Our lives continue. In high school, the song “Drive” allows us to construct a scaffolding of meaning around the quick glances of a shy girl we pass on our way to home room every morning, to whom we will never speak. Transmitted like a holy thing through the yeasty haze of a college party, “Shake It Up” causes me to rise from a beery stupor off a corduroy couch, to proselytize. I hold my hands up, plead for attention. Listen to this solo, I beg. It’s actually two solos in a row. The first is a nitpicky tribute to the origins, to Chuck Berry, followed immediately by another one that’s just for the kids, you know, for the girls who want to dance and throw their hair around. The circle of partygoers regards me, amused. After a few moments, I leave the room.

In 1989, Rik marries Paulina and this seems like a verification of something, a dream made real. When we wake up in dorm rooms, or hotels, or inside of musty tents, with the objects of our own obsession, we feel like monsters, like terrific apes with squirming dolls in our giant hands. When the objects of our obsession awaken and blink at us, when they pull the sheets back and permit us to gaze upon their bodies, their nipples and moles and funny kneecaps, we say, “Hello again.” And then the decades shamble forward.
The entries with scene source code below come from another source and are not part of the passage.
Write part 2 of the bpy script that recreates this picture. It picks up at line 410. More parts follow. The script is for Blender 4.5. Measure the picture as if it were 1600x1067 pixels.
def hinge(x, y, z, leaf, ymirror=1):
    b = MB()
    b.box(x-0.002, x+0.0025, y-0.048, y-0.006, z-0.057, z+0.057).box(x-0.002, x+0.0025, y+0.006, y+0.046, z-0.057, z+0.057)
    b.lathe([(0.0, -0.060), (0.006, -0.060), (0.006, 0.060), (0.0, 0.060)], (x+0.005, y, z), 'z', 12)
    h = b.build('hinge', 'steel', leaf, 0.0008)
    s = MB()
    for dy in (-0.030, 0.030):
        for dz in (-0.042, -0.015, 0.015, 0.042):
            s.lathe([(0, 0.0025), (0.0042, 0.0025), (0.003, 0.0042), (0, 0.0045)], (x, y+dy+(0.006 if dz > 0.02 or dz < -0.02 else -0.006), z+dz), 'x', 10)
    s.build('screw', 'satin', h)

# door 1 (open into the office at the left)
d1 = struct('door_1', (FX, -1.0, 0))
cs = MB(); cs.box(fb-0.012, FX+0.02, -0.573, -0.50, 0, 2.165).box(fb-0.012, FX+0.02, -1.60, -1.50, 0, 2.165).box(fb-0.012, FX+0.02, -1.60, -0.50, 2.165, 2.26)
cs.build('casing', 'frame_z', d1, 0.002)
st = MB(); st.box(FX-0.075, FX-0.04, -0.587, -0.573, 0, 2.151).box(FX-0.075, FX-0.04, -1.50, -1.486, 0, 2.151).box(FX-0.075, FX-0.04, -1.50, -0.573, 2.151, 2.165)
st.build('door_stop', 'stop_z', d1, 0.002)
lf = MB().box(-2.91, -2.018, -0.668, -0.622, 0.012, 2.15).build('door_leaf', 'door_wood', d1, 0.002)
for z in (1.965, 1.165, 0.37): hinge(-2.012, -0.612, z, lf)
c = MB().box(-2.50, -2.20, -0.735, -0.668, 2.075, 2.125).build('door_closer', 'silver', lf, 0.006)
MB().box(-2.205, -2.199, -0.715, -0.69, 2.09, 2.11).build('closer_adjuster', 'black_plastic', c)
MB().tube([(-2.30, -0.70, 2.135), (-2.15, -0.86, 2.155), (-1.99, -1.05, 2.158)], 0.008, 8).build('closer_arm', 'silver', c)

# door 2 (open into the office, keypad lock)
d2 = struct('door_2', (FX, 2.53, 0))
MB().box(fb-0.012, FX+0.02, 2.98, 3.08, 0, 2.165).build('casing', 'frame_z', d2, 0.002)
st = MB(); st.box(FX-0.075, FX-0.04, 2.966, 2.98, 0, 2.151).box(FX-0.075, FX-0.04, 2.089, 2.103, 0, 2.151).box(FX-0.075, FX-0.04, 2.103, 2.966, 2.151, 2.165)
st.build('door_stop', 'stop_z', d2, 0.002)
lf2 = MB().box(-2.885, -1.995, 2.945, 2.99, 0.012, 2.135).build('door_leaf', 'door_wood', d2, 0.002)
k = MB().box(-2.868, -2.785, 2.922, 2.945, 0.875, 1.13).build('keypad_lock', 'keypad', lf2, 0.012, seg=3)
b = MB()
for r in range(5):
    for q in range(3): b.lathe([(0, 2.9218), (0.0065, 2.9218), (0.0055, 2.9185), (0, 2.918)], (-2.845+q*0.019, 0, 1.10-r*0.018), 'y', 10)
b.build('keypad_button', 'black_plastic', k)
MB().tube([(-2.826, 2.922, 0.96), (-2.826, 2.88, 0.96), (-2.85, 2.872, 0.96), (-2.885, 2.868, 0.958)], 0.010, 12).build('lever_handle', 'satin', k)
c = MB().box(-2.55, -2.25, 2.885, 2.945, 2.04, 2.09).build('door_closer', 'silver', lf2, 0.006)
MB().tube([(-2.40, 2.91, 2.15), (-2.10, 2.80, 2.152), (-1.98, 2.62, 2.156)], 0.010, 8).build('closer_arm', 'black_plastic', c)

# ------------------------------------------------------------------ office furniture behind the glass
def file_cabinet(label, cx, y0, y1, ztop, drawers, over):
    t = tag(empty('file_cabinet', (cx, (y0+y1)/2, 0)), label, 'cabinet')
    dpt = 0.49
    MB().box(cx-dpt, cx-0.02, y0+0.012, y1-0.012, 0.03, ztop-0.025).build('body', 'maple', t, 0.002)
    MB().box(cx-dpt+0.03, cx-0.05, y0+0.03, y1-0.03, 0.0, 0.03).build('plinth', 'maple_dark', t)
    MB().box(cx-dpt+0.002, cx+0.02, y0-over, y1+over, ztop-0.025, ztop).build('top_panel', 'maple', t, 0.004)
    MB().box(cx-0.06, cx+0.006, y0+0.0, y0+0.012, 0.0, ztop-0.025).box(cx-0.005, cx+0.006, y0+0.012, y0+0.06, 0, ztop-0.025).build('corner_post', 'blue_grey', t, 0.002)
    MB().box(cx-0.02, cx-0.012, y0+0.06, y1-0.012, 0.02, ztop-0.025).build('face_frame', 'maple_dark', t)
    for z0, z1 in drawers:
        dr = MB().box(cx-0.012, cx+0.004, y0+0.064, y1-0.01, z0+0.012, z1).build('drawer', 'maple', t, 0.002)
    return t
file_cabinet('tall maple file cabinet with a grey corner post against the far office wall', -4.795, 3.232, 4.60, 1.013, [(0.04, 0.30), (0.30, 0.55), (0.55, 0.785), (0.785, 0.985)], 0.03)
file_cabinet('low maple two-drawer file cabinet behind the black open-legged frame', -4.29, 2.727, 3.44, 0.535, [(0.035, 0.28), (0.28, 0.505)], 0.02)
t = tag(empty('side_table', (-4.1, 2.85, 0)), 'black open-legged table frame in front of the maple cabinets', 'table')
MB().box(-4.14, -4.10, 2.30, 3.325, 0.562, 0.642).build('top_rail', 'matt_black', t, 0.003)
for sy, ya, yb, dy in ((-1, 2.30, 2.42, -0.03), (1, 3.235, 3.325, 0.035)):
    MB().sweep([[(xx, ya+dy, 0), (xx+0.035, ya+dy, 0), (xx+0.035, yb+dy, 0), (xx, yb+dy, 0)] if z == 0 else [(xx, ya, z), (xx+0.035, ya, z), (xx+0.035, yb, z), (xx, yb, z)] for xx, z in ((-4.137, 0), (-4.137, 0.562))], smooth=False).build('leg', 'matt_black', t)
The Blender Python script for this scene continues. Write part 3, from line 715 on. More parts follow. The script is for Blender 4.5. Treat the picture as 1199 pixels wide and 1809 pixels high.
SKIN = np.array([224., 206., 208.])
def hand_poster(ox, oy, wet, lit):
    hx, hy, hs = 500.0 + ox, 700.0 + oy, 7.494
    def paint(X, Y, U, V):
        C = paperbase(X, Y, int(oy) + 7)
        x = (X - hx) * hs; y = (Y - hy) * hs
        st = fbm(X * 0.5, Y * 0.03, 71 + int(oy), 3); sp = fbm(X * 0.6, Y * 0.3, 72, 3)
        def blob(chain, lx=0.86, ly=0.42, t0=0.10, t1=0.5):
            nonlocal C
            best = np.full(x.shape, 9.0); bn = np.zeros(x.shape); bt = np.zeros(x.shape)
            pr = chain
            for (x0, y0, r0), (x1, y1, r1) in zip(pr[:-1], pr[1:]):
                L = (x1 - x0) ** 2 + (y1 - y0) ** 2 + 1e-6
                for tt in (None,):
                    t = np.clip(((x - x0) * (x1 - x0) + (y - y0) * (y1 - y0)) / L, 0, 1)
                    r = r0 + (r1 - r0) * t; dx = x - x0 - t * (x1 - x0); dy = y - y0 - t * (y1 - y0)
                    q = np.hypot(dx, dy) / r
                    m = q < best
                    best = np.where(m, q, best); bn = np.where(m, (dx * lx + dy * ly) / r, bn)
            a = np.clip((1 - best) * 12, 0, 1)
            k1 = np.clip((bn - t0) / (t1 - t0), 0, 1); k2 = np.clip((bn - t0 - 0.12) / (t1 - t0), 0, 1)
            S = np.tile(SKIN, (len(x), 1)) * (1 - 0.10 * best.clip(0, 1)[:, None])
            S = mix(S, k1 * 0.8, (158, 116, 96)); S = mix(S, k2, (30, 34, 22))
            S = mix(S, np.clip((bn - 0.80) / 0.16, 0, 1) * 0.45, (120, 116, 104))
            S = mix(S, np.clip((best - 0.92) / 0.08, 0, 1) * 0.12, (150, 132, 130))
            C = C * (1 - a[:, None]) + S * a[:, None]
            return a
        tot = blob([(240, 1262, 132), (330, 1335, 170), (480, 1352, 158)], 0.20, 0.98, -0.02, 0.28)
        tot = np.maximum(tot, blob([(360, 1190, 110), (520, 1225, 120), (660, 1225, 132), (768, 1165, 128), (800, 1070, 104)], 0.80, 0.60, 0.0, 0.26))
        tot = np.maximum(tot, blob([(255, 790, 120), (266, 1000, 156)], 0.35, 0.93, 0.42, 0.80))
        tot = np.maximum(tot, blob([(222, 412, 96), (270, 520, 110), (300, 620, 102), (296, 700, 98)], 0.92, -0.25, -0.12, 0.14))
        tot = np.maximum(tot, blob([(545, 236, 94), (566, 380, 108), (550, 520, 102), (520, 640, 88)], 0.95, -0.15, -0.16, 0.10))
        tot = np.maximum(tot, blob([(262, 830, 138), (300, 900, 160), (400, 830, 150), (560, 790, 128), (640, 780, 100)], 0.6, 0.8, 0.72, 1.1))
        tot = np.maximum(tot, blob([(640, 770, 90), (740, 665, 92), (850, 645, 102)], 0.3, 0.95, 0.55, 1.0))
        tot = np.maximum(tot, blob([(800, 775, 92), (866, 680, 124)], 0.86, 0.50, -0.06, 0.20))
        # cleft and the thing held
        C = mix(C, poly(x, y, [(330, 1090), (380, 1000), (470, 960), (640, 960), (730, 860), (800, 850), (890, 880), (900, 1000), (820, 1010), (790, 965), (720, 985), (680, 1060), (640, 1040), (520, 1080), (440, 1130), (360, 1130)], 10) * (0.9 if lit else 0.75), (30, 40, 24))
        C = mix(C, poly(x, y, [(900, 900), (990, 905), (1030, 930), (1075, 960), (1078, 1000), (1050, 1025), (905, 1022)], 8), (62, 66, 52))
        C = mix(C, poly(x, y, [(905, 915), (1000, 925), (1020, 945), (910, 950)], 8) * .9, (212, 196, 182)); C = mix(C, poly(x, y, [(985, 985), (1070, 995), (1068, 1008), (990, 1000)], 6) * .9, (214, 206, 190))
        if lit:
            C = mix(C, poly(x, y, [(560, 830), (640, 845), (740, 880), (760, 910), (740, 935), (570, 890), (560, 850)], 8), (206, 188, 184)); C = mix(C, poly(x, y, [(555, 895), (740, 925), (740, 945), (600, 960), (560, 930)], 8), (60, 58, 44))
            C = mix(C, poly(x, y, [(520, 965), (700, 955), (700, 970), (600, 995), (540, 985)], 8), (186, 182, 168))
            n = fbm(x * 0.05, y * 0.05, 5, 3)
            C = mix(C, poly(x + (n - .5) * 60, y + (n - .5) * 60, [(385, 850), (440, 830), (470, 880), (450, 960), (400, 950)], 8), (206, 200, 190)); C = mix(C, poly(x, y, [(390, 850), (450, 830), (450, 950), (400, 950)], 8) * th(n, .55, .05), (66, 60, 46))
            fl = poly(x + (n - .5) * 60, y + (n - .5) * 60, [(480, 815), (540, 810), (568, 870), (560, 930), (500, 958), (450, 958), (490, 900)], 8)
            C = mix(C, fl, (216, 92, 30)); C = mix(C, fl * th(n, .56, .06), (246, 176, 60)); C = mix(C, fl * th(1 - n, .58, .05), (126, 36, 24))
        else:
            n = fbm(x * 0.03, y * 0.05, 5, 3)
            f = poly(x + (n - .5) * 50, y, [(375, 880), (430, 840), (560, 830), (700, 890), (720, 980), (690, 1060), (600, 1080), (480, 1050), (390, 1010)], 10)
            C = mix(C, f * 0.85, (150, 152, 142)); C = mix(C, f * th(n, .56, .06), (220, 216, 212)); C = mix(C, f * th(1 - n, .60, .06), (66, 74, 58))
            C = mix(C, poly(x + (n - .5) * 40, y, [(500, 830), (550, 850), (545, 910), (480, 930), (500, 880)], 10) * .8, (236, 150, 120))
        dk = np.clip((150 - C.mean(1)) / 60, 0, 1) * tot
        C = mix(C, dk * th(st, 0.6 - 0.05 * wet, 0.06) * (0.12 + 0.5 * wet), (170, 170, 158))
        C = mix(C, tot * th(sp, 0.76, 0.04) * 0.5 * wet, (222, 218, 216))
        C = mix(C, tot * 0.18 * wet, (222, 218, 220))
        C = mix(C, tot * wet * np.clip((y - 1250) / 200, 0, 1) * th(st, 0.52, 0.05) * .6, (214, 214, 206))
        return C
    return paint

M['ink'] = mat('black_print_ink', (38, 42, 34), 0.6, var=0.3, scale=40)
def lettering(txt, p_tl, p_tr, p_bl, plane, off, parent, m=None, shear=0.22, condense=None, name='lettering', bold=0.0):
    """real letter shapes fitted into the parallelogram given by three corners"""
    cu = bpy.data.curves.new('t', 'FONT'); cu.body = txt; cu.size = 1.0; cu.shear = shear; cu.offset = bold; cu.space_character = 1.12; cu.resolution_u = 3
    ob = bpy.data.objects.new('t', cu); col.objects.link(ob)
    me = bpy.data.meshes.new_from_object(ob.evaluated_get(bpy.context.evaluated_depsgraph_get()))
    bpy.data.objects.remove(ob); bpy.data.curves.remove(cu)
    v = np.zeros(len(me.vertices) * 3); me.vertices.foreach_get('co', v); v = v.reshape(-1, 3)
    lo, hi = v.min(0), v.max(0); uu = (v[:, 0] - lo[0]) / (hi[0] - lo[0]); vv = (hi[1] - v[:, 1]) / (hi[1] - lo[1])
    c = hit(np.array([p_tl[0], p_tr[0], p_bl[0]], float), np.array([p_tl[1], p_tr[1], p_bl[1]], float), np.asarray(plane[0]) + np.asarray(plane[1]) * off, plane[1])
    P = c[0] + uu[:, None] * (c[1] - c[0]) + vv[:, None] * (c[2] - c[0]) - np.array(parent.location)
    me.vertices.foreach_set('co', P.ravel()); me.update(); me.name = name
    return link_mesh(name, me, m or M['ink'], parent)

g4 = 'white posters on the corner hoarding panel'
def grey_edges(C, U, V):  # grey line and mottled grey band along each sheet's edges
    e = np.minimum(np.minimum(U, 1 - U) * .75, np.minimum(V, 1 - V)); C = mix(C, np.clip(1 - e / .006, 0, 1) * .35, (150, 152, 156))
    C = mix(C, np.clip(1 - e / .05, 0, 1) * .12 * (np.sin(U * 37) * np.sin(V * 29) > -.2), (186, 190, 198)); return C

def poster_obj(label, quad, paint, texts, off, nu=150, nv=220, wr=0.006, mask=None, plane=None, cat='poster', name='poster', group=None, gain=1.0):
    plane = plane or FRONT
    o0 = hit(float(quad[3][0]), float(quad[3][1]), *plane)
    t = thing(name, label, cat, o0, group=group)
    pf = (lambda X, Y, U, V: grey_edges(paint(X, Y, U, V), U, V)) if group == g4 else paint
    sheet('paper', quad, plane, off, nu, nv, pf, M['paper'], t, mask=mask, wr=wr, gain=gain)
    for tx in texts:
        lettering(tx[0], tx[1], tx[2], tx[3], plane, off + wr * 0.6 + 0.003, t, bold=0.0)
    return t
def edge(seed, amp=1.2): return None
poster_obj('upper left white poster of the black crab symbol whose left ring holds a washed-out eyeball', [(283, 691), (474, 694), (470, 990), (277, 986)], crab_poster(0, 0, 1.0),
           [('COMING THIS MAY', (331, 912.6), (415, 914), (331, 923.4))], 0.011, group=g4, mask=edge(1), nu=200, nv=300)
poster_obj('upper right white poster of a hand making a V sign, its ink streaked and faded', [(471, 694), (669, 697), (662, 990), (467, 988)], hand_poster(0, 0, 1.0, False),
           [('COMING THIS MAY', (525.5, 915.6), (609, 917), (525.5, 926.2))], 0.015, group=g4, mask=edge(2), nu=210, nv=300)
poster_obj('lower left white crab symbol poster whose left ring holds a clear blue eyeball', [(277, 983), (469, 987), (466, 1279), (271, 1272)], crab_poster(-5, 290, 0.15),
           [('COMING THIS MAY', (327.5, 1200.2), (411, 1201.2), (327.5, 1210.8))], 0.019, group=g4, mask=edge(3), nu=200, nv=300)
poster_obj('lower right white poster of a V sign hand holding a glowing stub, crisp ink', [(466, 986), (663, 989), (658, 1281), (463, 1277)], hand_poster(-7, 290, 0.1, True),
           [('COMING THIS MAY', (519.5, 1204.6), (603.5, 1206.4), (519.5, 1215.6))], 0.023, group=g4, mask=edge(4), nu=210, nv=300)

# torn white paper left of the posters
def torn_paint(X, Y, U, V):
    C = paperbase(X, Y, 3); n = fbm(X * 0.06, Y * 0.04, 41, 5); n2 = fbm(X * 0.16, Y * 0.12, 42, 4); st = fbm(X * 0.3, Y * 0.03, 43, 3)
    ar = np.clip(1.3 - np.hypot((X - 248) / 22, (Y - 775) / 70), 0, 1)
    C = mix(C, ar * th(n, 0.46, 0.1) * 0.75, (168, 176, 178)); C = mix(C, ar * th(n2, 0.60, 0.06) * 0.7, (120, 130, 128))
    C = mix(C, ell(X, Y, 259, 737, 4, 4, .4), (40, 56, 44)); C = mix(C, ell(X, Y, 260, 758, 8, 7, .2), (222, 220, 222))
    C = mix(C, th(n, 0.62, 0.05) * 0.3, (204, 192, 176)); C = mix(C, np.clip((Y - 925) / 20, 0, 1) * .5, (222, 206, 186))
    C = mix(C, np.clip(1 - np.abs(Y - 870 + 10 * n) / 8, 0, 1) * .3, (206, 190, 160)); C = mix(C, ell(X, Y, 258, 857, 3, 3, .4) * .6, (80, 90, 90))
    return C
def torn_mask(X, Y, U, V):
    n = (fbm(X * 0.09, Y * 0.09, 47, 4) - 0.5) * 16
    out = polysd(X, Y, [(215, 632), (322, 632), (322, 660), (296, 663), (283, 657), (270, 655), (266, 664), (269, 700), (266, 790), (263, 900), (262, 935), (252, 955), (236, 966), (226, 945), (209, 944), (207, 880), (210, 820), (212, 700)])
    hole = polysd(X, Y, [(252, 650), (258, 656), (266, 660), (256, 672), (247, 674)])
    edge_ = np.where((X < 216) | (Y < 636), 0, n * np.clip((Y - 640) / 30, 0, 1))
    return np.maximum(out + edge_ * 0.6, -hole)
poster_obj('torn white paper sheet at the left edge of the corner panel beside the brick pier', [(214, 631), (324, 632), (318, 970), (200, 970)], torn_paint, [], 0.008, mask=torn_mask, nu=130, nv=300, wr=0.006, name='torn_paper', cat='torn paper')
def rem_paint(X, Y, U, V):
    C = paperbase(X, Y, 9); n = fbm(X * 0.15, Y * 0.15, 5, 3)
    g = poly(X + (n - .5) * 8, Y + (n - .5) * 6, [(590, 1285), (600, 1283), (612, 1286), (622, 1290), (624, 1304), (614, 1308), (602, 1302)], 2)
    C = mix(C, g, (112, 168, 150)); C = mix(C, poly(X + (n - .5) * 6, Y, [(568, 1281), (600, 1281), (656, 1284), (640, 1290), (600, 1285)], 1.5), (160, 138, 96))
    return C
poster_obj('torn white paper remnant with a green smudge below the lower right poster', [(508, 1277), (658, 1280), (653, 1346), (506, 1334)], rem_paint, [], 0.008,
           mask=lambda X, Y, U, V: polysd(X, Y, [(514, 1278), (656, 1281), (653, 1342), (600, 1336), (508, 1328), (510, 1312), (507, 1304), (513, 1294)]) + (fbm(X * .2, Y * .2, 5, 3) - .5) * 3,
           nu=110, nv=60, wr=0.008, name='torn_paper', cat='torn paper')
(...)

What can I say about us, the seventh-grade boys of Dag Hammarskjold Junior High? We are bankers, anesthesiologists, documentary filmmakers, spongers off our aging parents, activists, good guys, total fuckwads, managers of high end retail stores—we are breeders and we are queers—we are men who drive to work with boxes of donuts to share. The things that were once sacred are mostly lost. Except there isn’t one among us who, were she to show up now with the crackle of ozone in her hair and the suede blue eyes, would not leave with her if she were to say, “Let’s go.”